With this in mind, we can also broaden the scope of “family”, as Chinn Meilin mentioned, I think (that we must have in mind “more than human”). The most common sources of security are parents and the physical home. But there will always be other familiar persons around, be relatives or non-relatives, other beings (pets, neighbor’s rooster), things (my table, my chair, my bed, my bag, my clothes). The role of “inanimate” things should not be underestimated. Some of them become part of my personality, and any damage to them is damage to myself. Imagine someone destroying the teddy bear of an infant. This scene would be as horrible as if physical harm was done. Indeed, the “physical” and “psychological” cannot be separated very neatly: the horror of the infant seeing its teddy bear ripped to pieces, could surely be investigated in its brain and body in terms of hormones and other chemicals. And of course, the reverse is also true, that physical damage has its psychological counterpart.

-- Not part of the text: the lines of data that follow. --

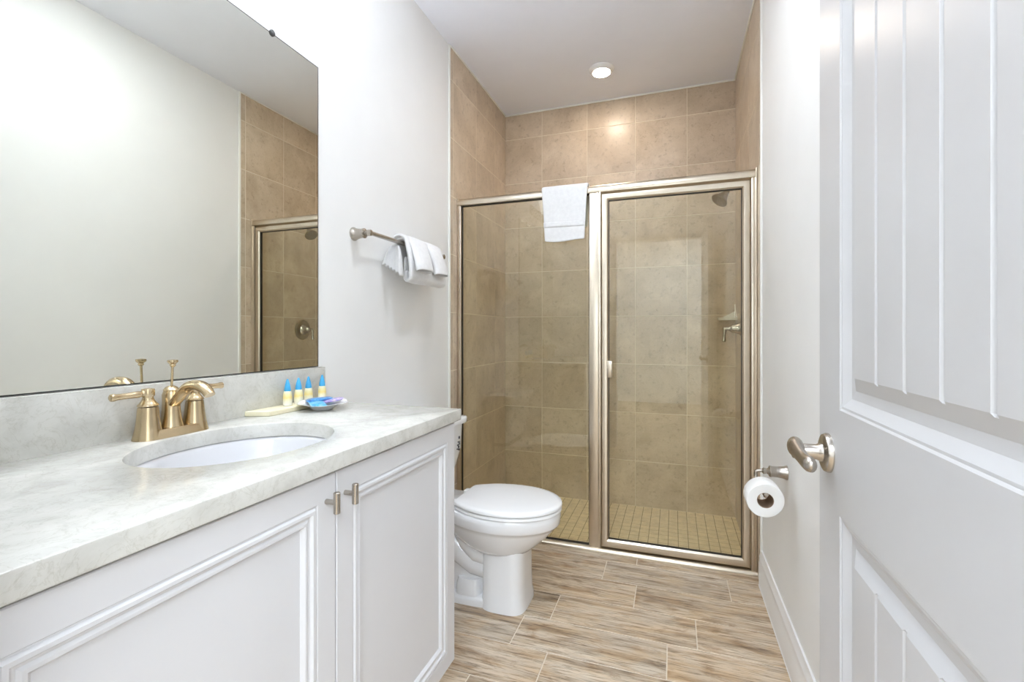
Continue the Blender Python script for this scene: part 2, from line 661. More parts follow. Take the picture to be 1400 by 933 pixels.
def baseboard(name, x, sgn, y0, y1, label):
    b = MB()
    b.loft([[(x + sgn * d, y, z) for d, z in BASEP] for y in (y0, y1)])
    b.box(min(x, x + sgn * 0.016), max(x, x + sgn * 0.016), y0, y1, 0.0, 0.004, 0.001, 1)
    return struct(b.build(name, TRIM, smooth=30), label, 'baseboard')


baseboard('baseboard_right', W, -1, 0.22, YT - 0.002, 'white baseboard along the right wall')
baseboard('baseboard_left', 0.0, 1, KE, YT - 0.002, 'white baseboard on the left wall behind the toilet')
cs = MB()
for x0, x1 in ((DX0 - 0.075, DX0 + 0.002), (DX1 - 0.002, DX1 + 0.075)):
    cs.box(x0, x1, YF1, YF1 + 0.016, 0, 2.05, 0.003)
    cs.box(x0 + 0.012, x1 - 0.012, YF1 + 0.010, YF1 + 0.021, 0, 2.05, 0.004)
cs.box(DX0 - 0.075, DX1 + 0.075, YF1, YF1 + 0.016, 2.05, 2.125, 0.003)
cs.box(DX0 - 0.063, DX1 + 0.063, YF1 + 0.010, YF1 + 0.021, 2.062, 2.113, 0.004)
cs.box(DX0, DX0 + 0.016, YF0 - 0.01, YF1 + 0.001, 0, 2.05, 0.002)
cs.box(DX1 - 0.002, DX1 + 0.010, YF0 - 0.01, YF1 + 0.001, 0, 2.05, 0.002)
cs.box(DX0, DX1, YF0 - 0.01, YF1 + 0.001, 2.034, 2.052, 0.002)
struct(cs.build('trim_4', TRIM), 'white casing around the doorway', 'trim')

# ------------------------------------------------------------------ open door with plank panels
DFX, DTH = 1.435, 0.035
DY0, DY1, DZ0, DZ1 = 0.230, 0.988, 0.012, 2.032
PY0, PY1 = 0.340, 0.880
PANELS = ((1.012, 1.925), (0.215, 0.842))
GROOVES = [0.746 + 0.0807 * k for k in range(-5, 1)]
RINGS = [(0, 0), (0.003, 0.0022), (0.0065, 0.0022), (0.021, 0.0105), (0.035, 0.0115), (0.056, 0.003)]


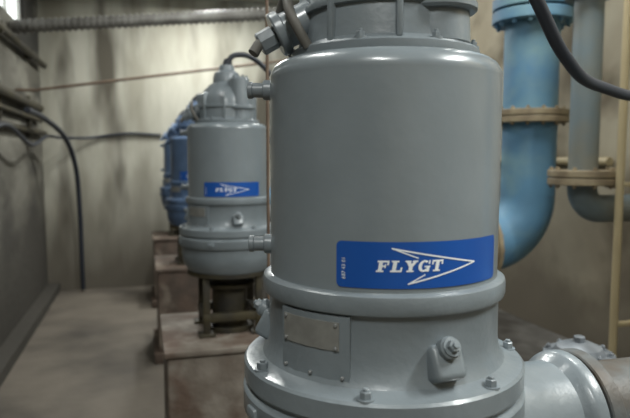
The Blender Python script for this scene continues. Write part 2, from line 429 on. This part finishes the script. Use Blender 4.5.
for k in range(1, n): 
    q = p0.lerp(p1, k/n); d = (p1-p0).normalized(); b.cyl(q-d*.016, q+d*.016, .095, 24)
b.done('flexible_duct', M_galv)
b = B(); b.cyl((-1.40, 9.2, 3.32), (3.98, 8.9, 4.12), .02, 16); b.cyl((-1.4, 9.2, 3.31), (-1.69, 9.2, 3.31), .02, 16)
b.done('crossing_pipe', M_rust)
b = B(); b.cyl((.592, 2.95, 0), (.592, 2.95, 5.24), .008, 14); b.box((.08, .08, .012), Matrix.Translation((.592, 2.95, .006))); 
b.done('vertical_copper_pipe', M_rust)

# ------------------------------------------------------------------ lamps
def lamp(x, y, pw):
    E = empty('ceiling_lamp', (x, y, H-.02))
    b = B(); b.box((.28, 1.4, .08), Matrix.Translation((0, 0, -.04)), .01); b.done('fixture', M_frame, E)
    b = B()
    for s in (-1, 1): b.cyl((.07*s, -.62, -.11), (.07*s, .62, -.11), .018, 16)
    b.done('tubes', M_tube, E)
    l = bpy.data.lights.new('lamp_light', 'AREA'); l.shape = 'RECTANGLE'; l.size = .26; l.size_y = 1.3; l.energy = pw; l.color = (.98, 1, .97)
    o = bpy.data.objects.new('lamp_light', l); col.objects.link(o); o.parent = E; o.location = (0, 0, -.14)
for x, y, p in [(-.6, -1.2, 115), (3.0, .2, 215), (-.5, 2.8, 30), (2.6, 3.2, 75), (.6, 7.2, 95), (2.6, 7.0, 55), (1.0, 9.8, 150)]:
    lamp(x, y, p)
w = bpy.data.worlds.new('World'); S.world = w; w.use_nodes = True
w.node_tree.nodes['Background'].inputs[0].default_value = (.75, .85, 1, 1); w.node_tree.nodes['Background'].inputs[1].default_value = .6

# ------------------------------------------------------------------ camera
cd = bpy.data.cameras.new('Camera'); cam = bpy.data.objects.new('Camera', cd); col.objects.link(cam)
cd.sensor_width = 36; cd.lens = 600/630*36; cd.clip_start = .05
yaw = math.atan(170/600); pitch = math.atan(53/600)
cam.location = (0, 0, 2.4)
cam.rotation_euler = (math.pi/2-pitch, 0, -yaw)
cd.dof.use_dof = True; cd.dof.focus_distance = 1.7; cd.dof.aperture_fstop = 2.6
S.camera = cam
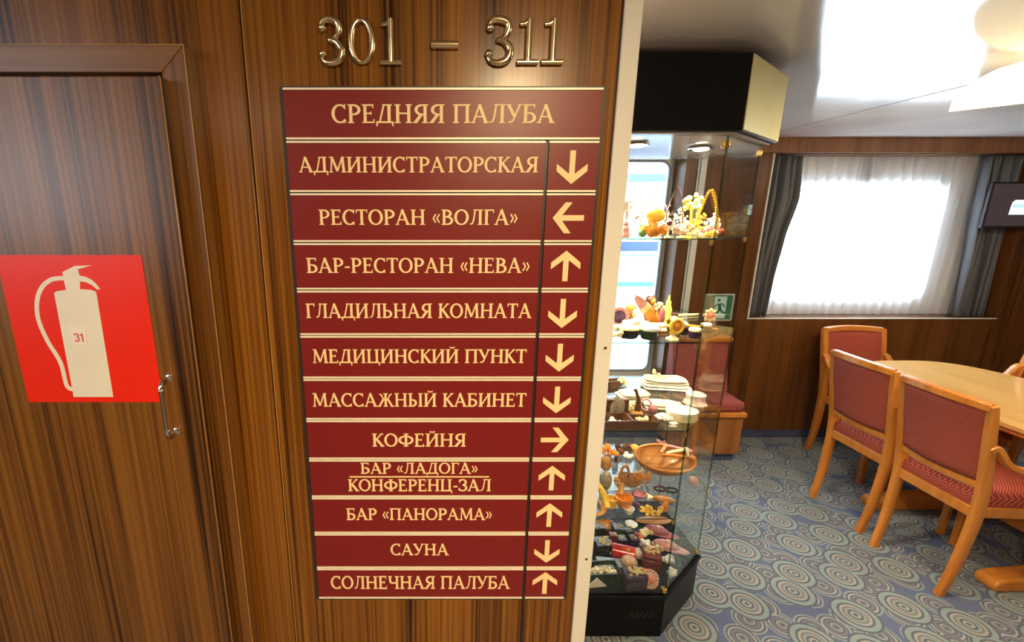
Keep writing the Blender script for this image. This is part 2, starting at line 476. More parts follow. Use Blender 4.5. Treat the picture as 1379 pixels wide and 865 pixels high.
# back wall with two recessed windows
W1 = (2.165, 3.88, 0.905, 1.985)
W2 = (0.92, 1.61, 0.42, 1.985)
mb = MB()
y0, y1 = YB, YB + 0.15
mb.span((XL, y0, 0), (W2[0], y1, ZC)); mb.span((W2[0], y0, 0), (W2[1], y1, W2[2])); mb.span((W2[0], y0, W2[3]), (W2[1], y1, ZC))
mb.span((W2[1], y0, 0), (W1[0], y1, ZC)); mb.span((W1[0], y0, 0), (W1[1], y1, W1[2])); mb.span((W1[0], y0, W1[3]), (W1[1], y1, ZC))
mb.span((W1[1], y0, 0), (XR, y1, ZC))
struct('wall_back', mb, BACKWOOD, smooth=False)
struct('trim_2', MB().span((1.70, YB - 0.02, 1.99), (XR, YB, ZC)), PELMETWOOD, bevel=0.003)
struct('trim_3', MB().span((1.685, YB - 0.012, 0.06), (1.74, YB, 2.0)), WHITE, bevel=0.003)
struct('trim_4', MB().span((W1[0] - 0.008, YB - 0.012, W1[2] - 0.006), (W1[1] + 0.008, YB, W1[2]))
       .span((W1[0] - 0.008, YB - 0.012, W1[2]), (W1[0], YB, W1[3])), TRIMWHITE)
struct('baseboard_back', MB().span((XL, YB - 0.012, 0), (XR, YB, 0.055)), SKIRT)

def rounded(x0, x1, z0, z1, r, n=8):
    pts = []
    for (cx, cz, a) in ((x1 - r, z1 - r, 0), (x0 + r, z1 - r, 90), (x0 + r, z0 + r, 180), (x1 - r, z0 + r, 270)):
        for k in range(n + 1):
            t = math.radians(a + 90 * k / n); pts.append((cx + r * math.cos(t), cz + r * math.sin(t)))
    return pts
def window(name, o, hole, r):
    root = struct_empty(name)
    x0, x1, z0, z1 = o
    inner = rounded(*hole, r, 8); n = len(inner)
    per = 9
    corners = [(x1, z1), (x0, z1), (x0, z0), (x1, z0)]
    mb = MB()
    for (ya, flip) in ((YB + 0.15, 0), (YB + 0.19, 1)):
        o_ = len(mb.v)
        mb.v += [(p[0], ya, p[1]) for p in inner] + [(c[0], ya, c[1]) for c in corners]
        for q in range(4):
            for k in range(8):
                mb.f.append([o_ + n + q, o_ + q * per + k, o_ + q * per + k + 1]); mb.mi.append(0)
            nq = (q + 1) % 4
            mb.f.append([o_ + n + q, o_ + q * per + 8, o_ + nq * per, o_ + n + nq]); mb.mi.append(0)
    for k in range(n):
        j = (k + 1) % n
        mb.f.append([k, j, n + 4 + j, n + 4 + k]); mb.mi.append(0)
    obj('frame', mb, WHITE, root, smooth=False)
    gas = MB()
    ring = [(p[0], YB + 0.146, p[1]) for p in inner]
    gas.tube(ring, 0.008, 6, closed=True)
    obj('gasket', gas, plain('grey_gasket', (0.30, 0.33, 0.38), 0.6), root)
    obj('pane', MB().prism(inner, YB + 0.175, YB + 0.181, 'y'), WINGLASS, root, smooth=False)
    return root
window('window_1', W1, (2.32, 3.47, 1.02, 1.80), 0.11)
window('window_2', W2, (0.96, 1.58, 0.47, 1.955), 0.06)
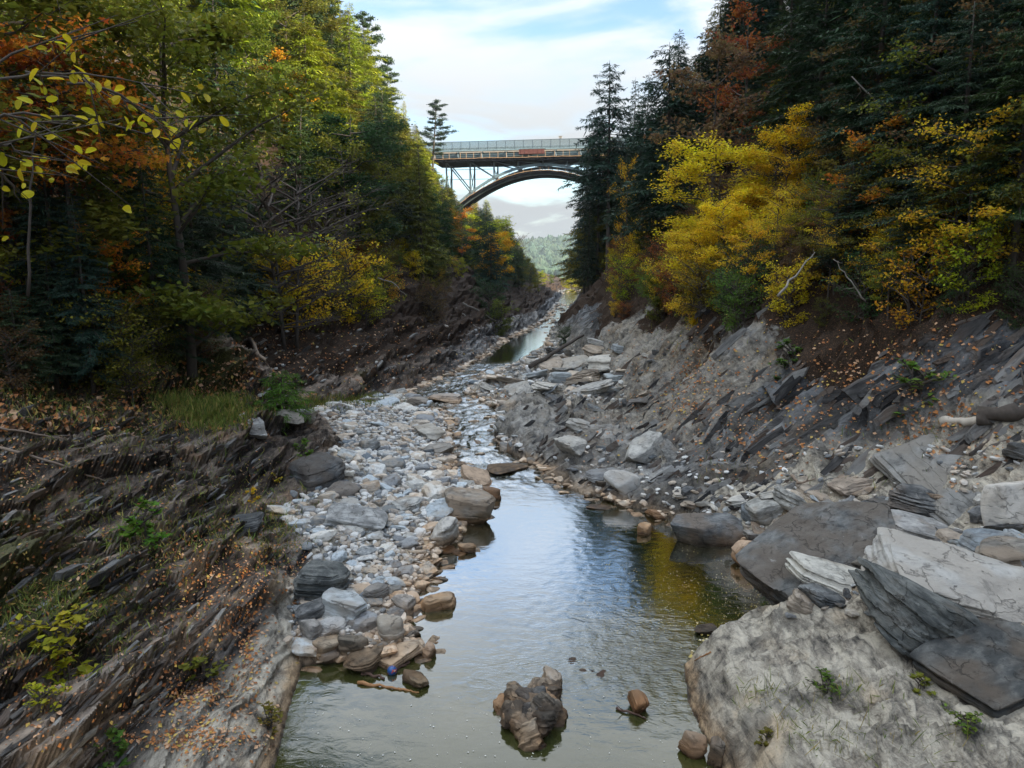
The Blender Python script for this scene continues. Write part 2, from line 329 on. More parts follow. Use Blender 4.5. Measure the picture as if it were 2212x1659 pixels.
def terr(x, y):
    a, b_, c, d = ip(y, toL), ip(y, shL), ip(y, shR), ip(y, toR)
    zl, zr = ip(y, toL, 2), ip(y, toR, 2)
    fw = sst(24, 70, y); k = np.interp(y, [0, 245, 290, 380, 650], [1, 1, .5, .25, .0])
    fw2 = sst(100, 165, y)
    sL = np.maximum(a-x, 0); hL = prof(sL, Lnear)*(1-fw)+(prof(sL, Lfar)*(1-fw2)+prof(sL, Lfar2)*fw2)*fw
    hL = np.where(hL > 3, 3+(hL-3)*k, hL)+zl
    sR = np.maximum(x-d, 0); hR = prof(sR, Rnear)*(1-fw)+prof(sR, Rfar)*fw
    hR = np.where(hR > 3, 3+(hR-3)*k, hR)+zr
    tb = np.clip((b_-x)/np.maximum(b_-a, .05), 0, 1); bar = zl*np.sqrt(tb)*1.0+0.10*sst(0, .5, b_-x)
    tr = np.clip((x-c)/np.maximum(d-c, .05), 0, 1)
    ben = zr*tr**np.interp(y, [15, 19, 23], [.85, 1.5, .85])+np.minimum(0.75, 0.9*np.maximum(x-c, 0))*(1-tr)*np.interp(y, [14, 15.5, 17, 20, 24], [1, .8, .35, .3, .45])
    e = np.minimum(np.minimum(x-b_, c-x), 3); bed = -np.clip(e, 0, 3)*0.45-0.03
    z = np.where(x < a, hL, np.where(x < b_, bar, np.where(x < c, bed, np.where(x < d, ben, hR))))
    # rock knob in mid stream bend and dark outcrop above the bar
    def hump(cx, cy, rx, ry, h, z):
        q = ((x-cx)/rx)**2+((y-cy)/ry)**2; return np.maximum(z, np.where(q < 1, h*(1-q)**0.6, -9))
    z = hump(1.6, 39.5, 2.6, 6.5, 1.75, z); z = hump(4.0, 34.0, 2.6, 4.0, 1.2, z)
    z = hump(-7.6, 28.3, 2.1, 2.5, 1.75, z); z = hump(-6.0, 20.3, 1.5, 1.4, 1.15, z)
    return z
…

Keeping these considerations in mind, we reach Zhang Zai’s conclusion in his “Western Inscription” that all people are my brothers and sisters, and all things are my companions. Indeed, the familiarity extends all over the universe, and it is not so much of a dualistic separation between “home” and “not-home” but rather a difference of degree: some places and persons are more “familiar” and heimlich, others are more unfamiliar, unheimlich, risky, uncanny. This is what “safe risk” would lead to. And on the other hand, there will, in principle, be nothing that I could not explore. I would always be different and there is no danger of anything, even my home sucking me in and swallowing me down. I can relate in “harmonizing but not equalizing” (和而不同) way with others, including my close ones. I will have gone to the “end of the world”, and see my familiar world with new eyes.